BEGIN
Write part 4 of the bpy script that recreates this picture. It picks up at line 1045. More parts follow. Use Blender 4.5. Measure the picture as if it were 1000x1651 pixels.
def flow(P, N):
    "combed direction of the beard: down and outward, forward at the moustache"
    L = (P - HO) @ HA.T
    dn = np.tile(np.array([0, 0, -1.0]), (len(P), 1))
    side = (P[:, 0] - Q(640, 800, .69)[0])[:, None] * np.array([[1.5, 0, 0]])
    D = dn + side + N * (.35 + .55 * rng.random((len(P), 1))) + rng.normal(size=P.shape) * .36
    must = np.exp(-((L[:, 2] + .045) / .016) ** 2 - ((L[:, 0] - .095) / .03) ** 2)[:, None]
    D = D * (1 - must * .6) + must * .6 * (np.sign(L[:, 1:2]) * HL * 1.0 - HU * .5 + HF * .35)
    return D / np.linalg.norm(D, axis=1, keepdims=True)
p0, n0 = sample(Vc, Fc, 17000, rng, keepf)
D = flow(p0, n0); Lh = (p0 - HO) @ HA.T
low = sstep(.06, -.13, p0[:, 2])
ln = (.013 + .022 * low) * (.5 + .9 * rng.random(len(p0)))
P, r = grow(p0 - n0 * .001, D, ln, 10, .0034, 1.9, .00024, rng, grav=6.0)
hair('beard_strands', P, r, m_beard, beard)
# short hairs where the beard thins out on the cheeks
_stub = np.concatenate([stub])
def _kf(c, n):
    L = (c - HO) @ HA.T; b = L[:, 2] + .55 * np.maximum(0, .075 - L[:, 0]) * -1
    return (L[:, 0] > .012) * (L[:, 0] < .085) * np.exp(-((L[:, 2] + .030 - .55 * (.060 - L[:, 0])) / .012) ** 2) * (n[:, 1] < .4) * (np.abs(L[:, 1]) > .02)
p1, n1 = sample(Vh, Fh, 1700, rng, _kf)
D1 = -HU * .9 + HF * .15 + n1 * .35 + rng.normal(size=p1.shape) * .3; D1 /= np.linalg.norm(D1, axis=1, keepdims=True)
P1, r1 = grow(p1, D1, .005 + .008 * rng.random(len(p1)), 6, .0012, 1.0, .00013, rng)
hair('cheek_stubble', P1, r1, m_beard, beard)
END
→ Required task
Copy out each line exactly.

→ Expected output
Write part 4 of the bpy script that recreates this picture. It picks up at line 1045. More parts follow. Use Blender 4.5. Measure the picture as if it were 1000x1651 pixels.
def flow(P, N):
    "combed direction of the beard: down and outward, forward at the moustache"
    L = (P - HO) @ HA.T
    dn = np.tile(np.array([0, 0, -1.0]), (len(P), 1))
    side = (P[:, 0] - Q(640, 800, .69)[0])[:, None] * np.array([[1.5, 0, 0]])
    D = dn + side + N * (.35 + .55 * rng.random((len(P), 1))) + rng.normal(size=P.shape) * .36
    must = np.exp(-((L[:, 2] + .045) / .016) ** 2 - ((L[:, 0] - .095) / .03) ** 2)[:, None]
    D = D * (1 - must * .6) + must * .6 * (np.sign(L[:, 1:2]) * HL * 1.0 - HU * .5 + HF * .35)
    return D / np.linalg.norm(D, axis=1, keepdims=True)
p0, n0 = sample(Vc, Fc, 17000, rng, keepf)
D = flow(p0, n0); Lh = (p0 - HO) @ HA.T
low = sstep(.06, -.13, p0[:, 2])
ln = (.013 + .022 * low) * (.5 + .9 * rng.random(len(p0)))
P, r = grow(p0 - n0 * .001, D, ln, 10, .0034, 1.9, .00024, rng, grav=6.0)
hair('beard_strands', P, r, m_beard, beard)
# short hairs where the beard thins out on the cheeks
_stub = np.concatenate([stub])
def _kf(c, n):
    L = (c - HO) @ HA.T; b = L[:, 2] + .55 * np.maximum(0, .075 - L[:, 0]) * -1
    return (L[:, 0] > .012) * (L[:, 0] < .085) * np.exp(-((L[:, 2] + .030 - .55 * (.060 - L[:, 0])) / .012) ** 2) * (n[:, 1] < .4) * (np.abs(L[:, 1]) > .02)
p1, n1 = sample(Vh, Fh, 1700, rng, _kf)
D1 = -HU * .9 + HF * .15 + n1 * .35 + rng.normal(size=p1.shape) * .3; D1 /= np.linalg.norm(D1, axis=1, keepdims=True)
P1, r1 = grow(p1, D1, .005 + .008 * rng.random(len(p1)), 6, .0012, 1.0, .00013, rng)
hair('cheek_stubble', P1, r1, m_beard, beard)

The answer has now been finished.